| Record set |
= = =
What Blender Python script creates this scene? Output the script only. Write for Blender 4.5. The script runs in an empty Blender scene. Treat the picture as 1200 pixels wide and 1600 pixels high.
= = =
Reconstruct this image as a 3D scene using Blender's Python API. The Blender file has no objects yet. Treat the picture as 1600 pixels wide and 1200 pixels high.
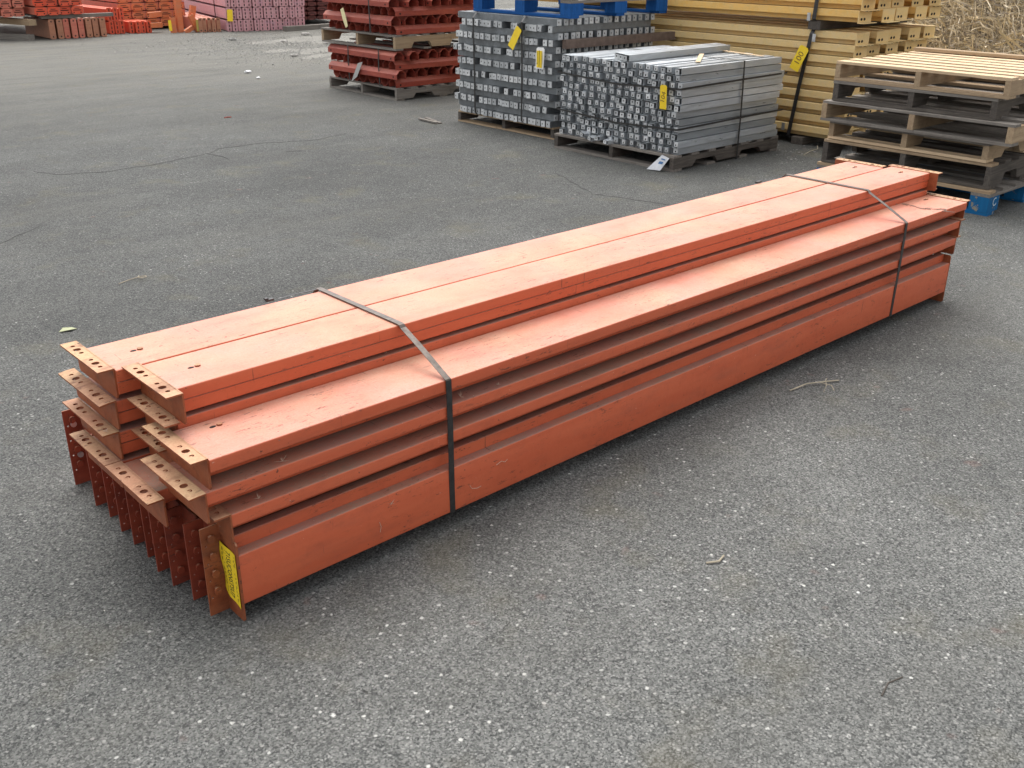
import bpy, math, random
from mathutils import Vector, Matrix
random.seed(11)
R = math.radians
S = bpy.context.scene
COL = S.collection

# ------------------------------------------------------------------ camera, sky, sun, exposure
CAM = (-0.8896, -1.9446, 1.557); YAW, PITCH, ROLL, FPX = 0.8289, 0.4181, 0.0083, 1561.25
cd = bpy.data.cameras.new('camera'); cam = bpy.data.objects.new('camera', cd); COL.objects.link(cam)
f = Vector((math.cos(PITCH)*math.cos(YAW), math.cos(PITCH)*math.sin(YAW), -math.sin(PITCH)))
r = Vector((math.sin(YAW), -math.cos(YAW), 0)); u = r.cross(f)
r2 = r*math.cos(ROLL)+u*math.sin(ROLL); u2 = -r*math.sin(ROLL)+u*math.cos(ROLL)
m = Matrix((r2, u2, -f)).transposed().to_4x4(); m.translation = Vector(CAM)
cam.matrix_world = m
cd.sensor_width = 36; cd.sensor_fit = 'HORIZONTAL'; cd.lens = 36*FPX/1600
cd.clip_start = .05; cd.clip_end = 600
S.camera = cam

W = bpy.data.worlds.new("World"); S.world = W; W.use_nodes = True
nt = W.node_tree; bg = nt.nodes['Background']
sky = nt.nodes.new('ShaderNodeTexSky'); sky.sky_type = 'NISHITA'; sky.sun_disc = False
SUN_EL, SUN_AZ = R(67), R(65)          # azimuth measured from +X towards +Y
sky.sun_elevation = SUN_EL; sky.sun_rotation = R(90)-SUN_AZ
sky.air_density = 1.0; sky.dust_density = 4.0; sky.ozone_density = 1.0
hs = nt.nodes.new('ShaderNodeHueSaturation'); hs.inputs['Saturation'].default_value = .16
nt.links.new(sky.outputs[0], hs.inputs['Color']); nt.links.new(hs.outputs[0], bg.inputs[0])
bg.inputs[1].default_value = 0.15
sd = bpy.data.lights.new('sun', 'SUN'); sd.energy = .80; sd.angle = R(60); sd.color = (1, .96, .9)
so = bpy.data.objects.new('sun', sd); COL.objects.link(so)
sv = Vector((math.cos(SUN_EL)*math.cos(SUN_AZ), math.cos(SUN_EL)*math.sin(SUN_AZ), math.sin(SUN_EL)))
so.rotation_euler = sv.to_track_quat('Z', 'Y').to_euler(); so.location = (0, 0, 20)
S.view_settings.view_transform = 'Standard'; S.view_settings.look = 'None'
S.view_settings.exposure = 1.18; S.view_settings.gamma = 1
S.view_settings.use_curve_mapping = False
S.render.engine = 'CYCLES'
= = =
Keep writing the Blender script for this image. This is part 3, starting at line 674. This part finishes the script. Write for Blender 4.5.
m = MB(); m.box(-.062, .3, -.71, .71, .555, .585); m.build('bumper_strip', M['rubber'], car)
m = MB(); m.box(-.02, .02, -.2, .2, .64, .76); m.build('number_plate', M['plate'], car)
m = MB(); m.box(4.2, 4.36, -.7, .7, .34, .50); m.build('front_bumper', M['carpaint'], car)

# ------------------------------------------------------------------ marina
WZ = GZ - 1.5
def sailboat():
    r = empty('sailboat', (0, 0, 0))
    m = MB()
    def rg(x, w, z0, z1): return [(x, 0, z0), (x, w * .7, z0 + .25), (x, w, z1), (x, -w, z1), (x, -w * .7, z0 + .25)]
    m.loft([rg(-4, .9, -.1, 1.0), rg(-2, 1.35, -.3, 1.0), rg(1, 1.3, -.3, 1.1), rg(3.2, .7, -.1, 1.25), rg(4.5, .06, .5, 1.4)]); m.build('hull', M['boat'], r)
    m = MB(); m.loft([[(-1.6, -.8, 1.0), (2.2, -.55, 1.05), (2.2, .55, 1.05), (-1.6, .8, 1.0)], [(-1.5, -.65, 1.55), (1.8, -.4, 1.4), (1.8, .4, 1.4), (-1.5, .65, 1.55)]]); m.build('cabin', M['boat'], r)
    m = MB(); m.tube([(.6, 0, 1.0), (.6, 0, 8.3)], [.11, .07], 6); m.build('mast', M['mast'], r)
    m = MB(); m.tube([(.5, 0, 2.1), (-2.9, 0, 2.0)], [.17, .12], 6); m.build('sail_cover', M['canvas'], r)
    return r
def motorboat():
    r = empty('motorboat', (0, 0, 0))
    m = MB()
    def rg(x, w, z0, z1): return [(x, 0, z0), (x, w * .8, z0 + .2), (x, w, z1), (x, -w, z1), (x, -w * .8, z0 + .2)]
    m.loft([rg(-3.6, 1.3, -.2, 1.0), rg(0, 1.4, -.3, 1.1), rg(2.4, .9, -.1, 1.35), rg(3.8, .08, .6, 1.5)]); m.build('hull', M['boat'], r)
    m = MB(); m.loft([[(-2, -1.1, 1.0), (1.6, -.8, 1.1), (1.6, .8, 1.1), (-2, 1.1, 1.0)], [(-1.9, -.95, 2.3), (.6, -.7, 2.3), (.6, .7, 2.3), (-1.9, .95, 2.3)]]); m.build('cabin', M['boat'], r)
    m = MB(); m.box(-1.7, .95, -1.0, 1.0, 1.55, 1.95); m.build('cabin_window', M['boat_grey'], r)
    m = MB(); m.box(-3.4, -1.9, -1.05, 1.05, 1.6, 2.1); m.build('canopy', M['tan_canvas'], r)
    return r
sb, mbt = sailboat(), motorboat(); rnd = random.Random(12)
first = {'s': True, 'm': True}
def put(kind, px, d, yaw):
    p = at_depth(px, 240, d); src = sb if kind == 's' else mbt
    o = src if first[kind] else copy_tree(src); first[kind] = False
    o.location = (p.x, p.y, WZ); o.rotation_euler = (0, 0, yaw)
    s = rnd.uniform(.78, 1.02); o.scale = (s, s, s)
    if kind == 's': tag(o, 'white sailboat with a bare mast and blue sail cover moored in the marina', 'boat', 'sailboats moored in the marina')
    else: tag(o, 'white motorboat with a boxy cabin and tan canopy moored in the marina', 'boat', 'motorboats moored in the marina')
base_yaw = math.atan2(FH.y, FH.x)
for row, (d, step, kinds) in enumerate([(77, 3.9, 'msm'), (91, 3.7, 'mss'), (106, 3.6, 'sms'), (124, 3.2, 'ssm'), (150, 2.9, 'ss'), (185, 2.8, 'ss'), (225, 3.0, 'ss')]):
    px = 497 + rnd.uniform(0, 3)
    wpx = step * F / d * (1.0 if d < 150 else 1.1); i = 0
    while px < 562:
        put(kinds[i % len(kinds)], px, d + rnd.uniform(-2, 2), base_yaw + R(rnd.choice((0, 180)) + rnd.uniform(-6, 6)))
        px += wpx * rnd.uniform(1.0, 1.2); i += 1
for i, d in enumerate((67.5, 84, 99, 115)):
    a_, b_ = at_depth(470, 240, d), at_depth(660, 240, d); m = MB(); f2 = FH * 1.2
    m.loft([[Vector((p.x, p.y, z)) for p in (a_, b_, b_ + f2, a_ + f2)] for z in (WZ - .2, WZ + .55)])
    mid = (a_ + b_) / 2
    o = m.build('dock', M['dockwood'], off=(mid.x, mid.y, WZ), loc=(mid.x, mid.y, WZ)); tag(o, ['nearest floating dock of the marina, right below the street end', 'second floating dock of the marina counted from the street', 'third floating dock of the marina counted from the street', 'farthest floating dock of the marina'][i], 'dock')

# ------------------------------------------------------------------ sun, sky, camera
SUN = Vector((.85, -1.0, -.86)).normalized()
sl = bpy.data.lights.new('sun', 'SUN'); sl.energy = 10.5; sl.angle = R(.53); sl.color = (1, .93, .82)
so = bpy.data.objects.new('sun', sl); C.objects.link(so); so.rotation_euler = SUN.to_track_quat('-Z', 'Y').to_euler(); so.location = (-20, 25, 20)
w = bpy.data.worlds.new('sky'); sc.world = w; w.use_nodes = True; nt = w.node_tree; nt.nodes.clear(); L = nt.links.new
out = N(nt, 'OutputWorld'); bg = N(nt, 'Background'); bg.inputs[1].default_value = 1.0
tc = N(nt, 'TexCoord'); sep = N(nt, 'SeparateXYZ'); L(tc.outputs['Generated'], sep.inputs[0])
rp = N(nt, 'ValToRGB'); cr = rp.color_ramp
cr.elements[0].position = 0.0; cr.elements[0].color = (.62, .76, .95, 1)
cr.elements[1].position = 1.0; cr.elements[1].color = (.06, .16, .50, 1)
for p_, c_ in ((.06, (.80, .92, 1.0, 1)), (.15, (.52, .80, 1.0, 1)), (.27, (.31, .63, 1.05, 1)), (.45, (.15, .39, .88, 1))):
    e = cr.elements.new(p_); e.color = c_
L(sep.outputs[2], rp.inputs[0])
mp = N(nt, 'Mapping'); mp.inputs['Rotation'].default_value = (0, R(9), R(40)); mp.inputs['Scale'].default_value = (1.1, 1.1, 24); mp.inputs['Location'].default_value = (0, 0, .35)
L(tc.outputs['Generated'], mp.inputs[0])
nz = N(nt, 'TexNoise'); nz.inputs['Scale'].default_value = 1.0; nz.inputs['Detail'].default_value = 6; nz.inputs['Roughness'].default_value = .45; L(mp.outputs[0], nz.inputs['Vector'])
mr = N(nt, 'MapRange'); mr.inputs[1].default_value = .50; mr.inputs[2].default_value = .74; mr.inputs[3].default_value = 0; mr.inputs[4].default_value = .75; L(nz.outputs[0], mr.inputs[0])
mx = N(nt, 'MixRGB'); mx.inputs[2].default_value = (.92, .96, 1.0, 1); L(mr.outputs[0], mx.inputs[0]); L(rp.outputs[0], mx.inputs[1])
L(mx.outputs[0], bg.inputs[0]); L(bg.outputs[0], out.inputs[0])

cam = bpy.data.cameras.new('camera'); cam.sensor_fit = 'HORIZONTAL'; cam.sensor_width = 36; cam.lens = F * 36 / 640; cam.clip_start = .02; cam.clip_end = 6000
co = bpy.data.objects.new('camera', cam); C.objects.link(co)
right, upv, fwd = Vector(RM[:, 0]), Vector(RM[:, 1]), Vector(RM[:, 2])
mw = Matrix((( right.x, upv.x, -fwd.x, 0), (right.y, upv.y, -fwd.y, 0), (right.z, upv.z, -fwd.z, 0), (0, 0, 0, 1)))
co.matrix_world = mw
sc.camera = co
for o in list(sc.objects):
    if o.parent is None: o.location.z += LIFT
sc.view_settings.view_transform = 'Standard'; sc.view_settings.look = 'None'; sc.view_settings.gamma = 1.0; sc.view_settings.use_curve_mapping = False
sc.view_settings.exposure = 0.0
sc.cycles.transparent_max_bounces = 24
= = =
| Directions for this task |
Write out word for word the lines above that run from the one with "Reconstruct this image" to the one with "COL = S.collection". Include both end lines; exclude the images.

| Answer below |
Reconstruct this image as a 3D scene using Blender's Python API. The Blender file has no objects yet. Treat the picture as 1600 pixels wide and 1200 pixels high.
import bpy, math, random
from mathutils import Vector, Matrix
random.seed(11)
R = math.radians
S = bpy.context.scene
COL = S.collection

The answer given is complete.